World War I, a revolution for women
Women's contribution is also widely held to have helped secure them the vote, as early as November 1918 in both Britain and Germany
PARIS: Driving trams, ploughing fields and manning production lines: World War I radically changed women's role in society, as they stepped into the boots of men gone to fight for their countries.
In cities across Europe, women took on traditionally "male" jobs -- waiting on tables, delivering the mail, teaching in boys' schools or handling cash as bank clerks. "Women rapidly became indispensable, not only in the nursing and welfare services but in offices and factories and agriculture, changing the whole balance of society in the process," says historian Michael Howard.
As soon as war broke out in 1914, France's prime minister Rene Viviani called on women to "replace in the workplace those who are on the battlefield".
In Germany 44 percent of Bavarian farms were being run by women by 1916, according to the historian Benjamin Ziemann, with some even forced to pull carts in place of horses requisitioned for battle.
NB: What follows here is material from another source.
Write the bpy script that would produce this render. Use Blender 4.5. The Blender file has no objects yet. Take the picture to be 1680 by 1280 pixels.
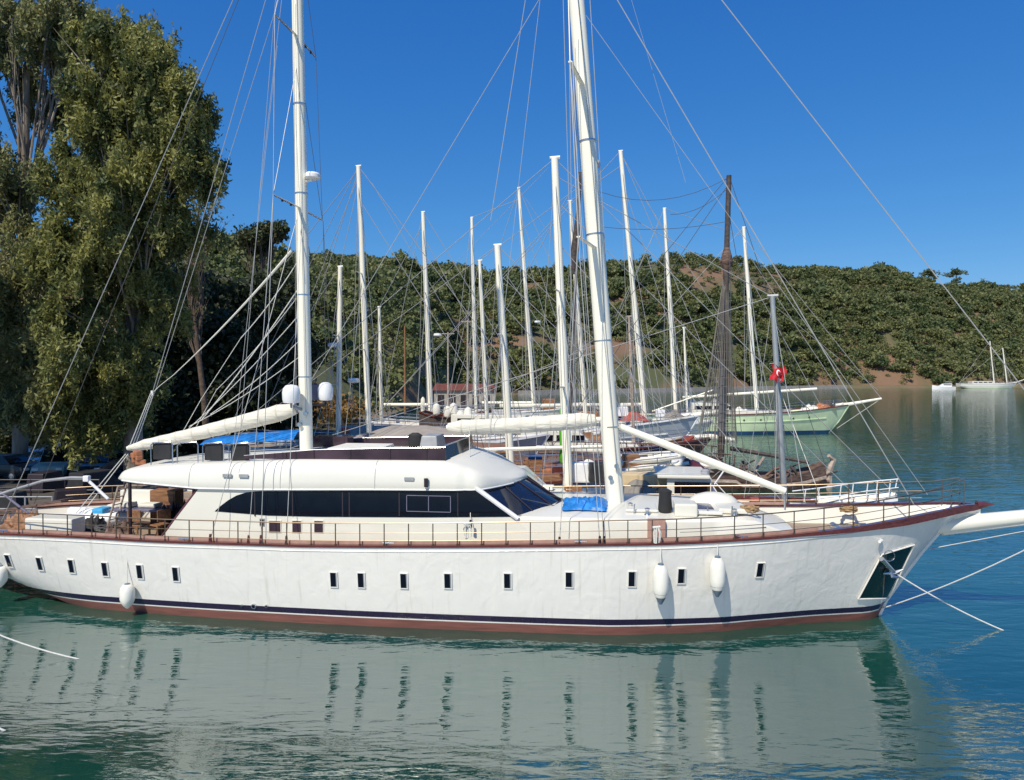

From 1915 onwards, Europe's industry -- devoted to the war effort -- relied massively on the female workforce, as did that of the United States from 1917.
"Without women, victory will tarry," warned Britain's soon-to-be prime minister David Lloyd George in 1915.
Some 400,000 women were toiling in France's war factories by 1918 -- a quarter of the workforce -- handling some 2,500 shells per exhausting 11-hour shift.
In Britain women's share of the workforce had risen by 50 percent by the end of 1917, with one million employed in war factories in 1918. Many were married and from the middle classes, few of whom worked outside the home until then.
Most, but not all, roles were again reversed after the end of the conflict in 1918 as returning men looked to regain their jobs.
Women's contribution is also widely held to have helped secure them the vote, as early as November 1918 in both Britain and Germany, and in 1920 in the United States.
Up until the outbreak of war, feminists on both sides had pledged themselves to peace in a kind of transnational women's solidarity, according to the historian Joshua Goldstein.
But within months all the major feminist groups had thrown their weight behind their respective governments, predicting that patriotism would enhance the prospects for women's suffrage, he said.
- 'Pretty English girls in khaki' -
Women contributed mostly on the home front, but more than 80,000 also served in Britain's Women's Army Auxiliary Corps as nurses, mechanics, cooks or ambulance drivers. An emblematic few were exposed to the danger of war, as soldiers -- or spies.
Among them was Mata Hari, the Dutch-born dancer, seductress and spy who was executed by a French firing squad during the war. Another famous figure was Edith Cavell, the British nurse celebrated for saving the lives of soldiers from all sides without distinction in Brussels. She was found guilty by a German military court of assisting the enemy and shot by firing squad on October 12, 1915.
After a visit to nurses working on the Belgian front line in 1914, journalist Sarah Macnaughton paid tribute to them in testimony published by Britain's Imperial War Museum.
"It is a queer side of war to see young, pretty English girls in khaki and thick boots, coming in from the trenches, where they have been picking up wounded men within a hundred yards of the enemy's lines, and carrying them away on stretchers... I lift my hat to you!" she said. A tiny number of women even went into combat.
One was Dorothy Lawrence, an ambitious 20-year-old journalist who became the only woman soldier enlisted in the British army by passing herself off as a man.
She turned herself in after only 10 days, worried for the safety of the men who helped her.
Flora Sandes, another Englishwoman, enlisted with the Serbian army in 1916, aged around 40, and reached the grade of sergeant major. She stayed on after the war, eventually becoming a major.
Some women in Russia also took part in combat, driven both by patriotism and the desire to escape a drab existence. Most joined up dressed as men, but a few served openly as women.
The most famous were the "Battalion of Death" -- several hundred women soldiers led by a 25-year-old peasant girl named Maria Boshkareva, who set up the battalion with permission from the tsar.